We can testify to this. Listening to his first Palm Sunday sermon upon becoming the ordinary of the Archdiocese, we were inspired by the Archbishop’s profound reflection on the Passion according to St. Mark and the upcoming reading of the passion according to John, and then we were blown away by the dramatic conclusion to his homily: “If you think this Gospel is about material success, you are an idiot!”

That remark reminded us of Fr. John Hugo. Our first contact with Archbishop DiNardo was when he called us to say how interested he was to discover that we had dedicated a chapter in our book ( The Catholic Worker Movement: Intellectual and Spiritual Origins , Paulist Press) to Fr. John Hugo, who was pastor of his parish in Pittsburgh during his adolescence. Father Hugo was a theologian of the Catholic Worker movement who taught through the Famous Retreat that people and priests should radically follow the Gospel. Dorothy Day made that retreat over twenty times.

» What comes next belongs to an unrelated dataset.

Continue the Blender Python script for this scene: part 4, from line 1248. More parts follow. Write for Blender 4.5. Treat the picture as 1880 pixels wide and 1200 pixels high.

Dorothy and Peter and Fr. Hugo loved the Fathers of the Church and often quoted them, especially on the universal destination of goods (God created them for all, not just the wealthy few), the Gospel admonition to share with the poor, and the respect due all persons, which has to affect the views of Catholics on every issue. Archbishop DiNardo’s licentiate in sacred theology is in patristics

With the announcement, one blogger said, “There is nothing more thrilling than Archbishop DiNardo’s sermons when he quotes the Gospel in Greek and then translates it on the spot while connecting the teaching of the Fathers to us today.”

Houston Catholic Worker, Vol. XXVII, No. 6, November-December 2007.